This is the 39th dialogue of the Collezione Ettore Molinario. A dialogue that celebrates the 75th year of the publication of what I believe to be the most important Italian critical essay on photography, Message from the Darkroom, signed in 1949 by Carlo Mollino, the great architect. For me, an initiatory book. And not only to the mysteries of photography.
Ettore Molinario
When I read it for the first time, and I had just started my collection, I realised I had met my mentor. It is easy to fall in love with Carlo Mollino, absolute genius. Less obvious is to follow him through the mysterious pages of his extraordinary volume Message from the Darkroom and make the authors cited by the great architect your own authors. Or even more, to assume Mollino’s gaze on photography and on the «fantasies of an impossible everyday life» as your own gaze. We think of Mollino and our thought goes instinctively to his famous nudes, and through a play of reflections and deep harmonies I believe he would have liked the body of a burlesque starlet like Victoria Williams, the domestic set that surprises her among paper backdrops, a carpet as red as her lips, her walking décolleté and the watch on her wrist, because when you are naked and you offer the splendour of your body to the world it is always important to know what time it is. Definitely a Mollinian woman, my Victoria. But strange to say, it is not that chapter of Mollino’s research that struck me the most. It is something else.
Which else means the entire course of his book, starting from the first chapter, A Short History of Taste in Photography and from the image chosen to illustrate it. For Mollino, «the oldest photograph in the world», dated 1826, is not the famous view from Nicéphore Niépce’s window, but his laid table. A still life for a single guest, a bowl, a bottle of wine, a piece of bread, a knife, a spoon on a white tablecloth. In front of the mystery of the camera, which Mollino calls «the black box suspected of too many gratuitous wonders», as in front of the creation of our double, we are alone. But maybe I didn’t want to be so alone so, like a skier in fresh snow, and Mollino was an acrobatic skier, I began to follow in his footsteps. I slipped into it starting from his woman-obsession who also became mine, the Countess of Castiglione. Mollino calls her princess and says of her: «Being a mannequin, no matter how beautiful, has never been her strong point». She wanted to be a «person», the Countess. Following the pages of Message from the Darkroom I searched for and found other Mollinian «people» such as Charles Baudelaire portrayed by Etienne Carjat, Julia Margaret Cameron, «nonchalantly Pre-Raphaelite», Atget, and I imagine the joy when he immersed himself, says Mollino, in a «forest of squalid objects», and then Edward Steichen, «who senses the limits and the rapid extinction in a closed circle of pictorial photography», and finally Man Ray, the «mad entomologist».
Speaking of Man Ray, Mollino speaks of himself.
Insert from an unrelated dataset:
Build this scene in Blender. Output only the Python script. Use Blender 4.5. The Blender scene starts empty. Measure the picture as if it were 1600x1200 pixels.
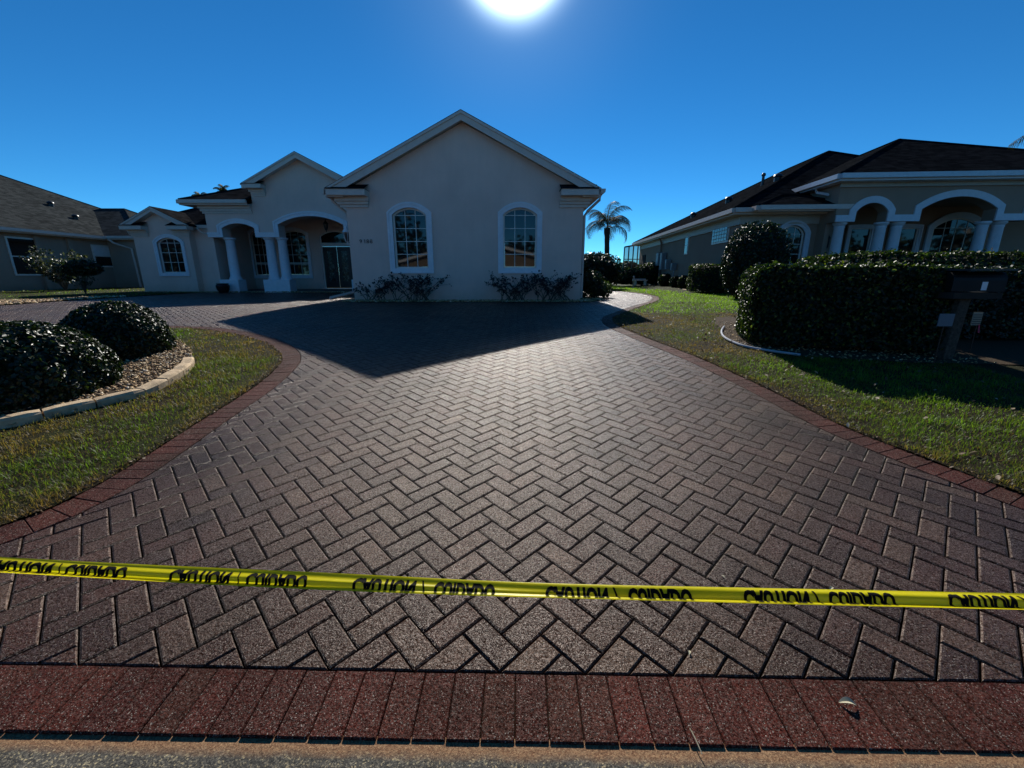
import bpy, bmesh, math, random
import numpy as np
from mathutils import Vector, Matrix
from mathutils.geometry import tessellate_polygon

S = bpy.context.scene
C = S.collection
R = math.radians
rng = np.random.default_rng(7)
random.seed(7)

# ------------------------------------------------------------------ camera
PITCH, FPX, HC = R(14.7), 650.0, 1.309
cam_d = bpy.data.cameras.new('camera'); cam = bpy.data.objects.new('camera', cam_d); C.objects.link(cam)
cam.location = (0, 0, HC); cam.rotation_euler = (math.pi/2 - PITCH, 0, 0)
cam_d.sensor_width = 36; cam_d.lens = FPX/1600*36; cam_d.clip_start = .05; cam_d.clip_end = 3000
S.camera = cam
# ------------------------------------------------------------------ light
SUN_EL, SUN_AZ = R(32.1), R(0.4)
SUNV = Vector((math.sin(SUN_AZ)*math.cos(SUN_EL), math.cos(SUN_AZ)*math.cos(SUN_EL), math.sin(SUN_EL)))
W = bpy.data.worlds.new('World'); S.world = W; W.use_nodes = True
nt = W.node_tree; nt.nodes.clear()
wo = nt.nodes.new('ShaderNodeOutputWorld'); bg = nt.nodes.new('ShaderNodeBackground')
sky = nt.nodes.new('ShaderNodeTexSky'); sky.sky_type = 'NISHITA'; sky.sun_disc = False
sky.sun_elevation = SUN_EL; sky.sun_rotation = SUN_AZ
sky.altitude = 0; sky.air_density = .6; sky.dust_density = 0.0; sky.ozone_density = 6.0
hs = nt.nodes.new('ShaderNodeHueSaturation'); hs.inputs['Saturation'].default_value = 1.15
tint = nt.nodes.new('ShaderNodeVectorMath'); tint.operation = 'MULTIPLY'; tint.inputs[1].default_value = (.60, 1.20, 1.20)
nt.links.new(hs.outputs[0], tint.inputs[0])
nt.links.new(sky.outputs[0], hs.inputs['Color'])
tc = nt.nodes.new('ShaderNodeTexCoord')
nrm = nt.nodes.new('ShaderNodeVectorMath'); nrm.operation = 'NORMALIZE'; nt.links.new(tc.outputs['Generated'], nrm.inputs[0])
dt = nt.nodes.new('ShaderNodeVectorMath'); dt.operation = 'DOT_PRODUCT'; nt.links.new(nrm.outputs[0], dt.inputs[0]); dt.inputs[1].default_value = SUNV
def wmath(op, a, b):
    n = nt.nodes.new('ShaderNodeMath'); n.operation = op
    for k, v in enumerate((a, b)):
        if isinstance(v, (int, float)): n.inputs[k].default_value = v
        else: nt.links.new(v, n.inputs[k])
    return n.outputs[0]
d0 = wmath('MAXIMUM', dt.outputs['Value'], 0.0)
glow = wmath('ADD', wmath('MULTIPLY', wmath('POWER', d0, 800.0), 300.0), wmath('MULTIPLY', wmath('POWER', d0, 70.0), 1.3))
gcol = nt.nodes.new('ShaderNodeVectorMath'); gcol.operation = 'SCALE'; gcol.inputs[0].default_value = (.80, 1.0, 1.08); nt.links.new(glow, gcol.inputs['Scale'])
addn = nt.nodes.new('ShaderNodeVectorMath'); addn.operation = 'ADD'
nt.links.new(tint.outputs[0], addn.inputs[0]); nt.links.new(gcol.outputs[0], addn.inputs[1])
nt.links.new(addn.outputs[0], bg.inputs[0]); bg.inputs[1].default_value = 0.085
nt.links.new(bg.outputs[0], wo.inputs[0])
sd = bpy.data.lights.new('sun', 'SUN'); sd.energy = 5.0; sd.angle = R(.5); sd.color = (1, .95, .86)
so = bpy.data.objects.new('sun', sd); C.objects.link(so); so.location = (0, 40, 30)
so.rotation_euler = SUNV.to_track_quat('Z', 'Y').to_euler()
V = S.view_settings; V.view_transform = 'Standard'; V.look = 'None'; V.gamma = 1; V.use_curve_mapping = False; V.exposure = 0.25
S.cycles.max_bounces = 6; S.cycles.diffuse_bounces = 3; S.cycles.glossy_bounces = 3; S.cycles.transparent_max_bounces = 8
S.cycles.use_denoising = True; S.cycles.sample_clamp_indirect = 4

# ------------------------------------------------------------------ ground height and sight-line helpers
def G(y):
    if y < -.5: return -.1018
    if y < 4.5: return .0783*(y-.8)
    if y < 10.9:
        t = y-4.5; return .2897+.0783*(t-t*t/12.8)
    return .5403
PAD = .5403
_c, _s = math.cos(PITCH), math.sin(PITCH)
def _ray(x, y):
    v = (600-y)/FPX
    return (x-800)/FPX, _c+v*_s, -_s+v*_c
def at(x, y, Y):
    a, b, d = _ray(x, y); t = Y/b
    return Vector((a*t, Y, HC+d*t))
def gr(x, y):
    a, b, d = _ray(x, y); lo, hi = 0., 400.
    for _ in range(50):
        m = (lo+hi)/2
        if HC+d*m > G(b*m): lo = m
        else: hi = m
    return Vector((a*lo, b*lo, G(b*lo)))

# ------------------------------------------------------------------ object helpers
def tag(o, label=None, cat=None, group=None, kind=None):
    if label: o['label'] = label
    if cat: o['category'] = cat
    if group: o['group'] = group
    if kind: o['kind'] = kind
    return o
def thing(name, label, cat, loc=(0, 0, 0), rz=0, group=None):
    o = bpy.data.objects.new(name, None); C.objects.link(o); o.empty_display_size = .2
    o.location = loc; o.rotation_euler = (0, 0, rz)
    return tag(o, label, cat, group)
def link(name, me, mat=None, parent=None):
    if mat is not None and not me.materials: me.materials.append(mat)
    o = bpy.data.objects.new(name, me); C.objects.link(o)
    if parent is not None: o.parent = parent
    return o
def mesh_np(name, verts, faces, attr=None):
    """faces: (n,k) array"""
    verts = np.asarray(verts, np.float32); faces = np.asarray(faces, np.int32)
    n, k = faces.shape
    me = bpy.data.meshes.new(name)
    me.vertices.add(len(verts)); me.vertices.foreach_set('co', verts.ravel())
    me.loops.add(n*k); me.loops.foreach_set('vertex_index', faces.ravel())
    me.polygons.add(n); me.polygons.foreach_set('loop_start', np.arange(0, n*k, k, dtype=np.int32))
    me.update(calc_edges=True)
    if attr is not None:
        a = me.attributes.new('rnd', 'FLOAT', 'POINT'); a.data.foreach_set('value', np.asarray(attr, np.float32))
    return me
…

He writes: «The encounter with Man Ray takes place in the silence of the night or dawn, the fires of every will extinguished». The pinnacle are the famous rayograms, «phosphorescent larvae in the night of a negative». For Carlo Mollino, Man Ray’s secret was his «unprejudiced eclecticism». Eclecticism, an attitude of the soul that I love very much. And following the critical eclecticism of Mollino, who was architect, designer, photographer, skier, pilot of crazy speeds, I too have looked at astronomical photography, from the formation of stars to lunar craters, and I too would like a portrait of Cléo de Mérode among the ballerinas of the Opéra, and I too would feel the need in my collection for the frightening wonder of a «nucleus and protoplasm of a plant cell», magnified twelve hundred times. I would like everything that Mollino wanted and I also deeply feel his faith in photography, when on the last page of his writing, Mollino himself admitted to encountering «photographs, concrete poetry, even on fragile sheets, between one pulping and another of the ephemeral life of today’s paper». If it hadn’t been for his solitary gaze, for his sense of time passing and his attempt to stem it with the strength of those wonderful fragile sheets, I would never have chosen for my collection the image by Carlo Mollino that I love most of all, the collage of the Monumento ai caduti per la libertà. If there is something that helps us resist against every fragility, between one waste and another, it is our awareness of being alone.